Quienes contribuían a la opinión ilustrada de la época coincidían en que los trabajadores manuales no estaban en condiciones de dirigir su propia vida: eran como niños caprichosos o inocentes que no podrían controlarse ni distinguir entre lo bueno y lo malo, y mucho menos eran capaces de prever qué cosas, a la larga, resultarían en su propio provecho. Sólo eran materia prima humana en condiciones de ser procesada para recibir la forma correcta: muy probablemente, y al menos por largo tiempo, serían víctimas del cambio social que se estaba produciendo en el llamado «proceso de civilización». La ética del trabajo era al mismo tiempo la fórmula para lograr un trabajo demoledor y una visión constructiva, porque no confiaba en las inclinaciones destructivas de los trabajadores. Libres para actuar como quisieran y abandonados a sus caprichos, se revolcarían en la inmundicia antes que trabajar para su autosuperación, se morirían de hambre y antepondrían una diversión momentánea a una felicidad segura aunque todavía muy lejana. Antes que trabajar, en general, preferirían no hacer nada. Esos impulsos incontrolados y viciosos eran parte de la «tradición» a los que la incipiente industria debía hacer frente, combatir y exterminar. La ética del trabajo suponía un ataque contra el «tradicionalismo de los trabajadores comunes», que «habían actuado guiados por una rígida visión de las necesidades materiales que les llevaba a preferir el ocio y dejar pasar las oportunidades de aumentar sus ingresos trabajando más o durante más tiempo». El tradicionalismo era menospreciado.

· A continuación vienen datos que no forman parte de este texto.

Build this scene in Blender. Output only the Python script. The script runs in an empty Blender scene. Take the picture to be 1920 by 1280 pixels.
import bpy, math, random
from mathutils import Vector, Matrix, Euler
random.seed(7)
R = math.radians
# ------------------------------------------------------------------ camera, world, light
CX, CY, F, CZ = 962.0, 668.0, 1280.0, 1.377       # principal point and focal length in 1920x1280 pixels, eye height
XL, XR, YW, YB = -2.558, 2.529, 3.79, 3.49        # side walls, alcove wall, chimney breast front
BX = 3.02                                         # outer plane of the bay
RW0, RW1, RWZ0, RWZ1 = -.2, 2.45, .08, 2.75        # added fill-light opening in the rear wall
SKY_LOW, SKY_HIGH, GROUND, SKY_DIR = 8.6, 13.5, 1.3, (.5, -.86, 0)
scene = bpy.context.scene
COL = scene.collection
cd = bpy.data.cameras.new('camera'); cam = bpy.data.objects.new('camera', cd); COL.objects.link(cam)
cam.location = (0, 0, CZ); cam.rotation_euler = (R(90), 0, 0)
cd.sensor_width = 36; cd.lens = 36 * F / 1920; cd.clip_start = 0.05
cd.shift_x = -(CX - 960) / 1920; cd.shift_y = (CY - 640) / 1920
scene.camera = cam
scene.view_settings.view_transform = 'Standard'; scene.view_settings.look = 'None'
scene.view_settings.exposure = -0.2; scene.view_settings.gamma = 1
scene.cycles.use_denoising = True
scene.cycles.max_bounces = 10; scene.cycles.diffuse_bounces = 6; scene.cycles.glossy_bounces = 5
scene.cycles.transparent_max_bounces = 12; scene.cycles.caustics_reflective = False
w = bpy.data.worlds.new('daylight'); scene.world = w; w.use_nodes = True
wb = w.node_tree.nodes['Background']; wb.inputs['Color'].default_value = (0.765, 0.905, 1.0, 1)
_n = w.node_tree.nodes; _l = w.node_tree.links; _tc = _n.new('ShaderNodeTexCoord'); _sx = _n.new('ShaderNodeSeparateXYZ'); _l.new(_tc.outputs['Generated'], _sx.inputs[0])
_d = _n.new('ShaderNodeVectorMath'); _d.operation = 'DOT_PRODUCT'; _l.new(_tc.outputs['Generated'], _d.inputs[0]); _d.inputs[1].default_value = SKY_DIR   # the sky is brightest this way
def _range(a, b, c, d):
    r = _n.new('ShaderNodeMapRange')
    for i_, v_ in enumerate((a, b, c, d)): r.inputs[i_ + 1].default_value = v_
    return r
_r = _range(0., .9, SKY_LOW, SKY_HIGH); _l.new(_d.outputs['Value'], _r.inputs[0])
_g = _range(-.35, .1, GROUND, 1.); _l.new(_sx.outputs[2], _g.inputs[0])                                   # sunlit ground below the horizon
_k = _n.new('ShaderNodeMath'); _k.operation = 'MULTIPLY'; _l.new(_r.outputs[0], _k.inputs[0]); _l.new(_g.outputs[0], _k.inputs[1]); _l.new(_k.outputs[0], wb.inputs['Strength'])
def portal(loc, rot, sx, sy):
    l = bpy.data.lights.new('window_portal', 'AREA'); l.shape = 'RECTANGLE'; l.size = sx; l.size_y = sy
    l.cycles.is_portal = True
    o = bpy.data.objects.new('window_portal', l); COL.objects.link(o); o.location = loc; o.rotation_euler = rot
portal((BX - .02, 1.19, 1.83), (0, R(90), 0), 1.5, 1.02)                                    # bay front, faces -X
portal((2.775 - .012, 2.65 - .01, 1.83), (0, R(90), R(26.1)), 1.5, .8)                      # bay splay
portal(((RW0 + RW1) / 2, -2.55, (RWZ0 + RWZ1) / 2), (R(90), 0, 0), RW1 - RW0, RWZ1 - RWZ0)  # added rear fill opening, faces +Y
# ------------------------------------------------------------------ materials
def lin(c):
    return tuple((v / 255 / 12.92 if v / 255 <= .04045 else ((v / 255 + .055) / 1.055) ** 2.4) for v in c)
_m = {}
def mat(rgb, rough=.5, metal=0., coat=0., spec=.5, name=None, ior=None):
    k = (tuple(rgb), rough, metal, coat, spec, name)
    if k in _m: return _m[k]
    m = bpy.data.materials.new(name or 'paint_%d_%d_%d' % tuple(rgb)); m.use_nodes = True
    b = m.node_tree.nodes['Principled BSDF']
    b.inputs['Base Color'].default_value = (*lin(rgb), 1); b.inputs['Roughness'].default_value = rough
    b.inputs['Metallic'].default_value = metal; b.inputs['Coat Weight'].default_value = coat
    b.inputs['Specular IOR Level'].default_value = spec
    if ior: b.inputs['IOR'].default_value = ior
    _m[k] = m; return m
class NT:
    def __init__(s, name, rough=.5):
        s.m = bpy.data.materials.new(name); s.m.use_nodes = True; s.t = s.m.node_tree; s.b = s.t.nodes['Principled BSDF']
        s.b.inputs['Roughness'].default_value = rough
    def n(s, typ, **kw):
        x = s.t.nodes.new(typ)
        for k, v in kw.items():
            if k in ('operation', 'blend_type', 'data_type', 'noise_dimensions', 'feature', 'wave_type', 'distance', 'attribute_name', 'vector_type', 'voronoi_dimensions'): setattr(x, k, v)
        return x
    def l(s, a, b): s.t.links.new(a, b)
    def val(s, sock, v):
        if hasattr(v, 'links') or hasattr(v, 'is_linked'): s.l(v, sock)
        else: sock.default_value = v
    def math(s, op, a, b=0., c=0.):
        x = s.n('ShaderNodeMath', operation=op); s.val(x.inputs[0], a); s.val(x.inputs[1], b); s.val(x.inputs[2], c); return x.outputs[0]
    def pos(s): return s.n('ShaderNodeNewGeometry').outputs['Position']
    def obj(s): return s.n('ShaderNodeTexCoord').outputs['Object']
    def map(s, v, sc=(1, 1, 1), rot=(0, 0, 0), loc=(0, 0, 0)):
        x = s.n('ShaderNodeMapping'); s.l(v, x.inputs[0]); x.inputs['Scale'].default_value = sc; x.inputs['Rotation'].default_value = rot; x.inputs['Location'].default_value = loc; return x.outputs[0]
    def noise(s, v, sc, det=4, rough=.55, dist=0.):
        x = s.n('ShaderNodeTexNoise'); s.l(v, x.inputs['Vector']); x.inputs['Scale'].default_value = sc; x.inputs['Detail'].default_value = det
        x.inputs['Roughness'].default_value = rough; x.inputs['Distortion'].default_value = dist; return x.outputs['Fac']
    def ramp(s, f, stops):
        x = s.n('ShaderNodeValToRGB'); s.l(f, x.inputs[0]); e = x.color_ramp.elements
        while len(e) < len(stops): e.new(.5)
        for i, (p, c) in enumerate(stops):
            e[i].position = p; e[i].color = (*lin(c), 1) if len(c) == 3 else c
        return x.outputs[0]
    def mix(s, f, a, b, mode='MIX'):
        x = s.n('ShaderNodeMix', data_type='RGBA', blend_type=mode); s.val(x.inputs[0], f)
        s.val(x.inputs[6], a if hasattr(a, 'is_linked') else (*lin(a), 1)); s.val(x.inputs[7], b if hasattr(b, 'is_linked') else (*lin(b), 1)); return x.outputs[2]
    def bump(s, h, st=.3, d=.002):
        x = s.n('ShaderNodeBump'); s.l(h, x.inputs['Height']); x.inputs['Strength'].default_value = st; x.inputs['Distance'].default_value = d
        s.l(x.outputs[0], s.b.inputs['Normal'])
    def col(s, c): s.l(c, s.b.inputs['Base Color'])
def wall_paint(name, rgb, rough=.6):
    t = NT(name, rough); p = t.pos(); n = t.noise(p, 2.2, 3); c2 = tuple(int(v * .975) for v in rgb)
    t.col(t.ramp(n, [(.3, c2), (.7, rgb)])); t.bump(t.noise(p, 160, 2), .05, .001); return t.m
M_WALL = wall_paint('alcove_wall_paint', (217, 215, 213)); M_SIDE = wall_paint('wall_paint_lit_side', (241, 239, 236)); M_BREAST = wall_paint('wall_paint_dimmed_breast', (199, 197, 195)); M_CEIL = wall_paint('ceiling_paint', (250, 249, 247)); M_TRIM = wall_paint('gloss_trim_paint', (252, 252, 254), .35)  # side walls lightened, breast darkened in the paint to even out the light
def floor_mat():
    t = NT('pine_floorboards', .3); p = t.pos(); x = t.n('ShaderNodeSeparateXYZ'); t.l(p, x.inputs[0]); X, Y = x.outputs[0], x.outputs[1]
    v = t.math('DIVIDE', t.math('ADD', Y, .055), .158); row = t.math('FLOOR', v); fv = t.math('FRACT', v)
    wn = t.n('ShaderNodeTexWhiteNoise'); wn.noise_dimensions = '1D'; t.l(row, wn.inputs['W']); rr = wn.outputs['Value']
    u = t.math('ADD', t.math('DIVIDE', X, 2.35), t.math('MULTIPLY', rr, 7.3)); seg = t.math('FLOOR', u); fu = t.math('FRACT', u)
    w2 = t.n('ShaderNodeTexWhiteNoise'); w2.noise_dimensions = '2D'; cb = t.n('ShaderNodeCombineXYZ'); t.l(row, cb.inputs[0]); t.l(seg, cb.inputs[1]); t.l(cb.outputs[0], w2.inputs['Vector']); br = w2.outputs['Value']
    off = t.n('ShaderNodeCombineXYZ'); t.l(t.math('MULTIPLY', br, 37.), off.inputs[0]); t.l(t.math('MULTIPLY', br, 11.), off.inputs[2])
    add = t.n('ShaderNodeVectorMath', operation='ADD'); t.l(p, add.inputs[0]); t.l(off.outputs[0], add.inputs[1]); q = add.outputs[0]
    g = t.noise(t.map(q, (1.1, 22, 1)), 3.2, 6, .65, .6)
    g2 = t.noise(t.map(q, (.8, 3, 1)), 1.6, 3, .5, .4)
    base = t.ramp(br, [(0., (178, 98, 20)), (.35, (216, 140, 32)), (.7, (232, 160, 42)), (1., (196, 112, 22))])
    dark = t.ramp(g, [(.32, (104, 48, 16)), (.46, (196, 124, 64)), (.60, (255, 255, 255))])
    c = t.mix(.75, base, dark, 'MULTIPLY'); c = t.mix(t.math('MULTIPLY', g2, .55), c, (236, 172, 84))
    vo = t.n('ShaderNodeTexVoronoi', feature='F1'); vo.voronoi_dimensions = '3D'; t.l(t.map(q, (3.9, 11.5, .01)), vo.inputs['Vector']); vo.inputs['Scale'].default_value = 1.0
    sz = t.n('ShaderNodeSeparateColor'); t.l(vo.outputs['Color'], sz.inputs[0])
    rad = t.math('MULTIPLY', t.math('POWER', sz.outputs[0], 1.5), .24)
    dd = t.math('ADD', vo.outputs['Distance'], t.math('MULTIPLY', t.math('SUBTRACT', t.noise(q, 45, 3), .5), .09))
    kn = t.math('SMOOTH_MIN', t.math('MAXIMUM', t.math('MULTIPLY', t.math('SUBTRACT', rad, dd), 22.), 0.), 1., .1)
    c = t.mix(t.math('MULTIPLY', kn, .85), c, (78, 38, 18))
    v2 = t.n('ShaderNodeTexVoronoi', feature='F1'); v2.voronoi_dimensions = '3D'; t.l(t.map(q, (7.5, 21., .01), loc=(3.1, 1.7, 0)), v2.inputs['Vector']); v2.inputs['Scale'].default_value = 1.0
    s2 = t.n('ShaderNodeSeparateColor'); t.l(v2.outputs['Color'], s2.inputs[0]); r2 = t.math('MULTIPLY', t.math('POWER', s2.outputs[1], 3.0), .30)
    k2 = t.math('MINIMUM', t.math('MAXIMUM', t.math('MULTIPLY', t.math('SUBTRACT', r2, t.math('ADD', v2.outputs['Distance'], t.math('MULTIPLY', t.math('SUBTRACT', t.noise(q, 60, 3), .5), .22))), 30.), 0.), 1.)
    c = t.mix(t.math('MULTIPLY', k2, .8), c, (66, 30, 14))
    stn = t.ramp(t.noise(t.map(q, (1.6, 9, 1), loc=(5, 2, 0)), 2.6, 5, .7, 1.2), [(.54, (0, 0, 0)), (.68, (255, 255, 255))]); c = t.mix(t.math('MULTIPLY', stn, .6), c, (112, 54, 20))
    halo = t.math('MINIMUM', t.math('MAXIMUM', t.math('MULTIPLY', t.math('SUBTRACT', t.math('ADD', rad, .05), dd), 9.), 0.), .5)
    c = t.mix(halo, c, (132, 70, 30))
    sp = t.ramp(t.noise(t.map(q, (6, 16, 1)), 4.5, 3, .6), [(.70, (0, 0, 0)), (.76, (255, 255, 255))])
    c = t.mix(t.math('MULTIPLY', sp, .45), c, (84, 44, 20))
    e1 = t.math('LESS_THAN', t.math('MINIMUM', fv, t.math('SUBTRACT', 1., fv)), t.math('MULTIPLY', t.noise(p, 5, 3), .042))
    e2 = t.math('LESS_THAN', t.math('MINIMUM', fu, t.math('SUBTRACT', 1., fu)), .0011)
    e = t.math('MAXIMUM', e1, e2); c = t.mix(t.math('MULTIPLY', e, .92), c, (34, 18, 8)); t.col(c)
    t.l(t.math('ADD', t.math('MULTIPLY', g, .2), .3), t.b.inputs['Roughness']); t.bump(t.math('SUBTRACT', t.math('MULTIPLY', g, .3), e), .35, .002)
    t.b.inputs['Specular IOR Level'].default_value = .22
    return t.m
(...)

Se pensaba que la ética del trabajo resolvería la demanda laboral de la industria incipiente y se desprendería de una de las resistentes molestias con que iba a toparse la sociedad postradicional: atender a las necesidades de quienes, por una razón u otra, no se adaptaban a los cambios y eran incapaces de ganarse la vida en las nuevas condiciones. Había inválidos, débiles, enfermos y ancianos que en modo alguno podían resistir las severas condiciones del empleo industrial. Se fue imponiendo la idea de que se podría prescindir de ellos, fueran o no culpables de su situación, siempre que ello no aumentase los riesgos de la sociedad ni implicase un incremento de los impuestos. Thomas Carlyle, en un ensayo publicado en 1837, explicó esta estrategia alternativa: «Si se les hace la vida imposible, necesariamente se reducirá el número de mendigos. Es un secreto que todos los cazadores de ratas conocen: tapad las rendijas de los graneros, hacedlas sufrir con maullidos continuos, alarmas y trampas, y vuestros “jornaleros” desaparecerán del establecimiento. Un método aún más rápido es el del arsénico; incluso podría resultar más suave si estuviera permitido». La ética del trabajo afirmaba la superioridad moral de cualquier tipo de vida, con tal de que se sustentara en el salario del propio trabajo. Con otra regía ética, los reformistas bienintencionados podían aplicar el principio del «menor derecho» a cualquier asistencia no ganada mediante el trabajo, considerando tal principio como un paso hacia una sociedad más humanitaria. Se esperaba que, cuanto más se degradara la vida de los desocupados, más tentadora o menos insoportable les resultaría la vida de los trabajadores pobres, que habían vendido su fuerza de trabajo por un salario miserable.